Le gouvernement a par la suite abandonné son projet d’adhésion à l’UE et a préféré régler les relations avec l’UE dans le cadre d’accords bilatéraux.
La «voie bilatérale» a fait ses preuves aux yeux de la plupart des Suisses, et l’adhésion à l’UE n’est plus à l’ordre du jour.
En 2014, les bonnes relations ont été ébranlées par le «oui» des citoyens et citoyennes suisses à une initiative populaire visant à restreindre l’immigration, alors même que les traités bilatéraux garantissent la libre circulation des personnes avec l’UE depuis 2002.
Les ministres des affaires étrangères de l’Allemagne et de l’Autriche ont publiquement accusé la Suisse de faire du «cherry picking».
Par la suite, le Parlement a considérablement édulcoré l’initiative et, en 2020, la population helvétique a refusé de mettre explicitement un terme à la libre circulation des personnes. La voie était à nouveau libre pour un accord-cadre.
Et maintenant?
La Suisse est désormais de retour à la case départ. La survie de l’accord-cadre est menacée par les résistances politiques internes. L’UE a clairement fait savoir que sans accord-cadre, les traités existants ne seraient pas actualisés et qu’aucun nouvel accord ne serait conclu.

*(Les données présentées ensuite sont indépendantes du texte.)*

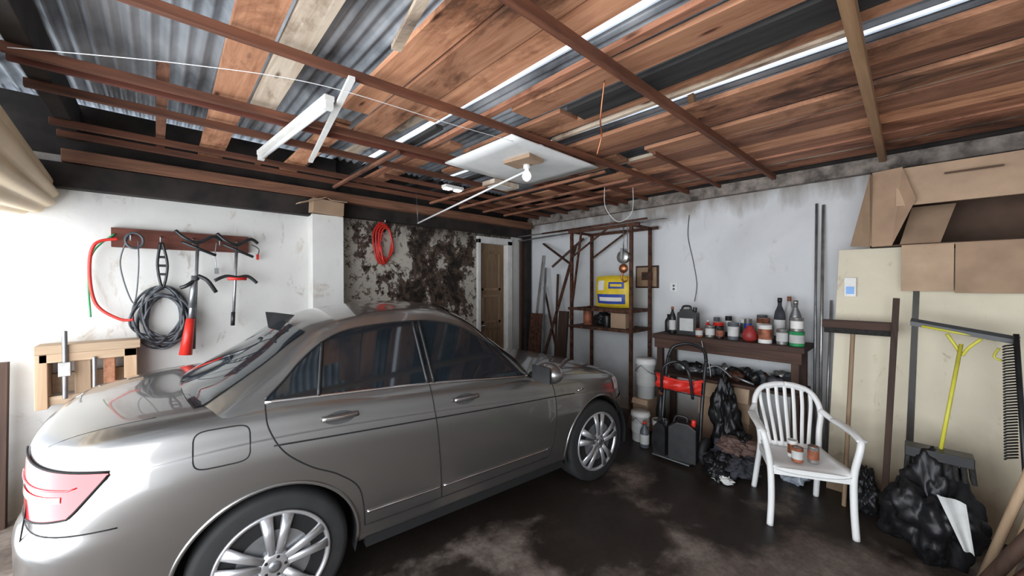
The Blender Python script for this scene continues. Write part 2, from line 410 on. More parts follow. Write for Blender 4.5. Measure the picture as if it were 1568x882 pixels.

«Je compare l’accord-cadre à la mise à jour du système d’exploitation d’un smartphone», illustre Julie Cantalou. «On peut bien se passer de la mise à jour, mais alors on ne peut pas installer de nouvelles applications et, au fil du temps, les anciennes applis ne fonctionnent plus non plus.»
En d’autres termes, la Suisse passera à terme du statut de «membre passif de l’UE» à celui de pays tiers. À moins que l’UE et la Suisse réarrangent leurs relations. Tout est encore ouvert.
Les principaux arguments contre l’adhésion de la Suisse à l’UE sont sa neutralité et son système de démocratie directe.
La neutralité au sens traditionnel n’est pas compatible avec l’adhésion à l’UE, puisque cette dernière mène une politique de défense commune depuis 2009, et prévoit un devoir d’assistance. Certes, certains membres de l’UE se considèrent également comme neutres – par exemple l’Irlande, l’Autriche ou Malte. Mais la politique de neutralité est plus prononcée en Suisse.
Par ailleurs, les citoyens et les citoyennes helvétiques ont leur mot à dire sur des questions de fond au niveau national. Ce système de démocratie directe est une particularité. Cependant, les décisions populaires entrent parfois en conflit avec le droit international. C’est pourquoi on craint que l’adhésion à l’UE ne soit possible qu’au prix d’une restriction des droits de la population suisse.